Because it was the first such downgrade for Britain, which unlike the US or France had managed to hold onto its top rating during the global financial crisis, the knee-jerk market reaction was negative. But experts said the rating cut was somewhat expected.
“It is hardly a bolt from the blue,” said Jonathan Loynes, the chief European economics at Capital Economics. “Moody’s had the UK on negative watch since February 2012.”
Two other ratings agencies— Fitch and Standard & Poor’s — have had Britain on so-called negative outlook, signaling they could lower the nation’s credit rating.
Government finances have struggled to recover as the economy has flat-lined in recent years. Public sector borrowing in December, for example, was higher than expected as government spending rose faster than income. The economy is close to falling into recession for a third time since the global financial crisis erupted.
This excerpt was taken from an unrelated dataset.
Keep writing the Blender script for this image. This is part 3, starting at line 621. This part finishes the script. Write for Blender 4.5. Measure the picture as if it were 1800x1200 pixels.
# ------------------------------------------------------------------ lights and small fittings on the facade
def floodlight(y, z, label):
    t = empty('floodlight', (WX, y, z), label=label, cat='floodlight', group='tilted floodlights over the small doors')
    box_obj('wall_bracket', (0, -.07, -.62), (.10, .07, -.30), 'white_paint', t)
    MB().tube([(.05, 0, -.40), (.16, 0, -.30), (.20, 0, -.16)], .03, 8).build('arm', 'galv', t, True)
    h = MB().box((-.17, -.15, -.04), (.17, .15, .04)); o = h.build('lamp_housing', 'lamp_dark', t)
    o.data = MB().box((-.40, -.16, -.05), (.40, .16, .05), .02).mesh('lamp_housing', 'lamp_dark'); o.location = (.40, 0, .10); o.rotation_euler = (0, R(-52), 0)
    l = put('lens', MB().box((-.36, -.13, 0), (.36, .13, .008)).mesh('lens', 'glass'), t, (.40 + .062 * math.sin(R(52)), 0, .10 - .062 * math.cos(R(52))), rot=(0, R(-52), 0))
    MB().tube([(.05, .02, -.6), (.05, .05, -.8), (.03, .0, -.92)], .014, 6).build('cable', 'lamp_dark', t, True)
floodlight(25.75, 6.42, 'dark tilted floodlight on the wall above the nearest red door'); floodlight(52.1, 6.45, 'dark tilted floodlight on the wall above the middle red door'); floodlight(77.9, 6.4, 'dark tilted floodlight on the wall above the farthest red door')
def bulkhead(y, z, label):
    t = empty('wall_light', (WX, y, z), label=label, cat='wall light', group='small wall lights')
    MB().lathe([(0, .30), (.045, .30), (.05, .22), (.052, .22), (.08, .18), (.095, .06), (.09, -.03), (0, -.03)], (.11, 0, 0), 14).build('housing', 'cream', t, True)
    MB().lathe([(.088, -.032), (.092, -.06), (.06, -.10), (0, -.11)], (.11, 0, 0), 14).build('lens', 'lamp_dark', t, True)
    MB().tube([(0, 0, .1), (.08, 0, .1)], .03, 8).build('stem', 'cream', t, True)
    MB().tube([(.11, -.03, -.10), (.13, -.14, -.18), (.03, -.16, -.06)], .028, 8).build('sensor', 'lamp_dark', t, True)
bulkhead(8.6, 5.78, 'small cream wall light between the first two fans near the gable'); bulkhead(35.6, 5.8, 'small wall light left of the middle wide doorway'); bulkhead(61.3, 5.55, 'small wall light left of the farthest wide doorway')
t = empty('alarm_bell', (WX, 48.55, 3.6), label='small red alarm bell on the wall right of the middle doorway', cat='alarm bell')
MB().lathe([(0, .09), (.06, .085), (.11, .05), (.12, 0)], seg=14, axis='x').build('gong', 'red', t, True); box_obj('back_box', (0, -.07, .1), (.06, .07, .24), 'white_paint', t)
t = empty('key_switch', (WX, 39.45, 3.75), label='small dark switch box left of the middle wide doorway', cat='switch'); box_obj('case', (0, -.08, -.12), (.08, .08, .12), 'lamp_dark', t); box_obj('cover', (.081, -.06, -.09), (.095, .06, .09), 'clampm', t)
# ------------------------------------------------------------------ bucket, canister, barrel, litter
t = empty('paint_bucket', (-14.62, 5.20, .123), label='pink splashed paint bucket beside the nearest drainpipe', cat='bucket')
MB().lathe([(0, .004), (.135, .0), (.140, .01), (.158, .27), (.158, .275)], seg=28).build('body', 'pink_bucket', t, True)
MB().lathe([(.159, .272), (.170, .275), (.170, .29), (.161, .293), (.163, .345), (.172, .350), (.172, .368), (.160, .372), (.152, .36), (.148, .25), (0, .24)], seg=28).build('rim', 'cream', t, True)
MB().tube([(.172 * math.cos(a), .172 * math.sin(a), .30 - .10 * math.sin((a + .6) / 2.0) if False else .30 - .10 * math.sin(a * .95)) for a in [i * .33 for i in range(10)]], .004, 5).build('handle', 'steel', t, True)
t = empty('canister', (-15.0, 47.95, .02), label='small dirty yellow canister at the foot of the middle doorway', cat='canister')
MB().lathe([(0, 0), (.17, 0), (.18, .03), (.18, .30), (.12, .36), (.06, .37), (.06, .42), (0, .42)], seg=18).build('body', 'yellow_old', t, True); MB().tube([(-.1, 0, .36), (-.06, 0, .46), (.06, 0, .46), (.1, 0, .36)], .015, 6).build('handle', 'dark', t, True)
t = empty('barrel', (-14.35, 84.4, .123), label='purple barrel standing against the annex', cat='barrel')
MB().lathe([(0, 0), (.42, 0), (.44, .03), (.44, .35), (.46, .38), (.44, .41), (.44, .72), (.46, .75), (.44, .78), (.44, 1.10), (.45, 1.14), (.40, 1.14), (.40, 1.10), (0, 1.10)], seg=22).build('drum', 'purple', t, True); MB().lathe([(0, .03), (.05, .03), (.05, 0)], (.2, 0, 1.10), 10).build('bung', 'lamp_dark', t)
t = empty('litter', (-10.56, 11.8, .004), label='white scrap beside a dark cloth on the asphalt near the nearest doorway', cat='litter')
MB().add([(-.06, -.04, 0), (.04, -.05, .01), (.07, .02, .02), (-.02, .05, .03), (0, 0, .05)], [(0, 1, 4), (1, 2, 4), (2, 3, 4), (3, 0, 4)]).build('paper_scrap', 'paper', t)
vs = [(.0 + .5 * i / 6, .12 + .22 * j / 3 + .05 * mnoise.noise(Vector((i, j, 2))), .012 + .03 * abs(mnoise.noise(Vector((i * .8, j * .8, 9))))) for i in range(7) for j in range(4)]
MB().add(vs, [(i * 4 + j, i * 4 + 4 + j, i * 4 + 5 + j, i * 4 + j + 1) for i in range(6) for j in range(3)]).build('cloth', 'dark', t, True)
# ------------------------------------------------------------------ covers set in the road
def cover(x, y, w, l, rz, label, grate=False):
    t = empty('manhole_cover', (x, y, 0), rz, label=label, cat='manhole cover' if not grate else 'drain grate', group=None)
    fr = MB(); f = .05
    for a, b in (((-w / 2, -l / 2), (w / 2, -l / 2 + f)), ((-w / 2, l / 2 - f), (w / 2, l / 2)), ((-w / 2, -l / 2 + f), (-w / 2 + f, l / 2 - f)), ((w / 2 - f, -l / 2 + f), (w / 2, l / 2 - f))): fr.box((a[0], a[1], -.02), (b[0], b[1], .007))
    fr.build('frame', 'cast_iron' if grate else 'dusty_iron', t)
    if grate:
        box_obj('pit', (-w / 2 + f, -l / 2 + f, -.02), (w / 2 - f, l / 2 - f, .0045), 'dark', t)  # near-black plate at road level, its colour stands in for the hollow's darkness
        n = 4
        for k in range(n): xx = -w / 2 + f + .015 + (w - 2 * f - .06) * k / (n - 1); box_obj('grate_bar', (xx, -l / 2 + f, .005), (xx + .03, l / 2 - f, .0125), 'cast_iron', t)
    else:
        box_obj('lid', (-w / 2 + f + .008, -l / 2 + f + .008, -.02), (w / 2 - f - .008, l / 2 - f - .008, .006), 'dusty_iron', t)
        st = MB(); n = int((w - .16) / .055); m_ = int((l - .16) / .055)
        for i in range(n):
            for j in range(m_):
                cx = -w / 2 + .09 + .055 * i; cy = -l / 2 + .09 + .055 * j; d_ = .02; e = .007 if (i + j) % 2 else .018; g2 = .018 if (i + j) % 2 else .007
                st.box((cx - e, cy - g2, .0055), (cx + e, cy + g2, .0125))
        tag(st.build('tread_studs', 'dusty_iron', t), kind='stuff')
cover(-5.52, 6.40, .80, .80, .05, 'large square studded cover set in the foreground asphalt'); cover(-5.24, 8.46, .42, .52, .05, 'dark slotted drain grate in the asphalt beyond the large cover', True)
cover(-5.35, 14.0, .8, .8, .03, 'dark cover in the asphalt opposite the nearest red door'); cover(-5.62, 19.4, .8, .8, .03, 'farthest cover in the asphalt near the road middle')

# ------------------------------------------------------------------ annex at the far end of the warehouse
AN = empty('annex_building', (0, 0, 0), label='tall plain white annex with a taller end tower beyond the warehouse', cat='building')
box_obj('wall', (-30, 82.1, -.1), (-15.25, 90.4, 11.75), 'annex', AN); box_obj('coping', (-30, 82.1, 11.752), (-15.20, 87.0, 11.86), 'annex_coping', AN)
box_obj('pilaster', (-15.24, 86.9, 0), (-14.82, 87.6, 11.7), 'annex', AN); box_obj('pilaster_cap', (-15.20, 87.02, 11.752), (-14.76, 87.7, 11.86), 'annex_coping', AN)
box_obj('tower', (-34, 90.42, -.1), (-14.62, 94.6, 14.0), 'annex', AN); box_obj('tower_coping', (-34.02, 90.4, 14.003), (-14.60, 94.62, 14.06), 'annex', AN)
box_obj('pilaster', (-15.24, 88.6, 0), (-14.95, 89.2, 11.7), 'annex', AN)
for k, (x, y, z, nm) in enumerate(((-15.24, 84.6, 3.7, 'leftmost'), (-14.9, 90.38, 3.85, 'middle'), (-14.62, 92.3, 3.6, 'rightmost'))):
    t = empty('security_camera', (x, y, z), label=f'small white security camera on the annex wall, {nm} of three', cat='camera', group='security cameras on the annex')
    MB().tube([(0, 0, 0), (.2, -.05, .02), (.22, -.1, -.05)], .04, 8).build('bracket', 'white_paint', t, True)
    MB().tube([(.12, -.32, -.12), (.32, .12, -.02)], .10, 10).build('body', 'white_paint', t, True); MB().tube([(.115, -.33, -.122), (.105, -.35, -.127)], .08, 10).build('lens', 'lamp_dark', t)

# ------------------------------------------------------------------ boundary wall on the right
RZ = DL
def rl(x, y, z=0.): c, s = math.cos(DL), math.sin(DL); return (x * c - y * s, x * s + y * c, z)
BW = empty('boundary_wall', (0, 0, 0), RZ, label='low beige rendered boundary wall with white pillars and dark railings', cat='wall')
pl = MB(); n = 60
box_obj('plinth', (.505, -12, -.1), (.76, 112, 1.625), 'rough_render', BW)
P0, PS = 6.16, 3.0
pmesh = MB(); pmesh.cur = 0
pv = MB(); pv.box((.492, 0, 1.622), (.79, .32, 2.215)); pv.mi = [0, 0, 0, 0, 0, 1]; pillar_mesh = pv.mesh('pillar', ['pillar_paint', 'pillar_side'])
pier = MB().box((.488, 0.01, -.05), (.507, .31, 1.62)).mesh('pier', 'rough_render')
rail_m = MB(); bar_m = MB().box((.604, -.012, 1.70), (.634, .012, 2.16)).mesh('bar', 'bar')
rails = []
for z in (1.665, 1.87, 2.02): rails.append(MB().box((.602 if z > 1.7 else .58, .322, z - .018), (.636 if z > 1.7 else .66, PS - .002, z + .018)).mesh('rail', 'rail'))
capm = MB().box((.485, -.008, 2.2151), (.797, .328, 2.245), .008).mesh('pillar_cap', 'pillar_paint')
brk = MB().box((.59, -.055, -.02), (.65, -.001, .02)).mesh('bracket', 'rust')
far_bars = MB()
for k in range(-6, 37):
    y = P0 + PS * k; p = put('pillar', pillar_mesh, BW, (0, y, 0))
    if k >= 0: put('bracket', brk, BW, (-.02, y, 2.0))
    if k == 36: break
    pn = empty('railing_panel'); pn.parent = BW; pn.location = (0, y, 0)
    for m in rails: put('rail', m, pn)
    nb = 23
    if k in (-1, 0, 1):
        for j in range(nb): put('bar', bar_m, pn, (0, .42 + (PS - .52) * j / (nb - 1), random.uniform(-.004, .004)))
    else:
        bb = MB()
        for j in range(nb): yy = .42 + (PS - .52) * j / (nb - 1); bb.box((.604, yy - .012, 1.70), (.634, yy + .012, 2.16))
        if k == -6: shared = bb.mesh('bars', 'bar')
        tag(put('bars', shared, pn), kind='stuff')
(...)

Treasury chief George Osborne has said the downgrade only doubles his commitment to the government’s policy of cutting spending in an effort to reduce deficits. Prime Minister David Cameron also signaled he planned to stay the course.
“It’s a very clear message that Britain as a country cannot let up with dealing with its debt,” said Cameron’s spokesman, Jean-Christophe Gray. “It’s a reminder — if anybody needed one — that the UK has a very significant debt and deficit problem.”
A downgrade theoretically means there is a greater risk that Britain may default on its debt. That could increase the cost for Britain to sell bonds and finance its debt, worsening its budget problems. But there are times it doesn’t turn out that way.
When S&P downgraded the United States, it expressed concern that the America’s political system would fail to deliver on plans to reduce the federal government’s debt. But despite the warnings, investors still bought US bonds, because economic turmoil in Europe and elsewhere made America’s debt appear safer.
British government bonds were in fact stable on Monday, with the 10-year interest rate edging up only 0.016 of a percentage point to 2.13 percent. That suggests investors remain confident the country will be able to manage its debt in the longer-term.
The rating companies are known for being slow to pull the trigger, but Britain’s rating has been under pressure since Osborne abandoned his debt reduction target in last year’s Autumn Statement.
Britain’s total public sector net debt was 1.1 trillion pounds in December, or about 70 percent of annual GDP.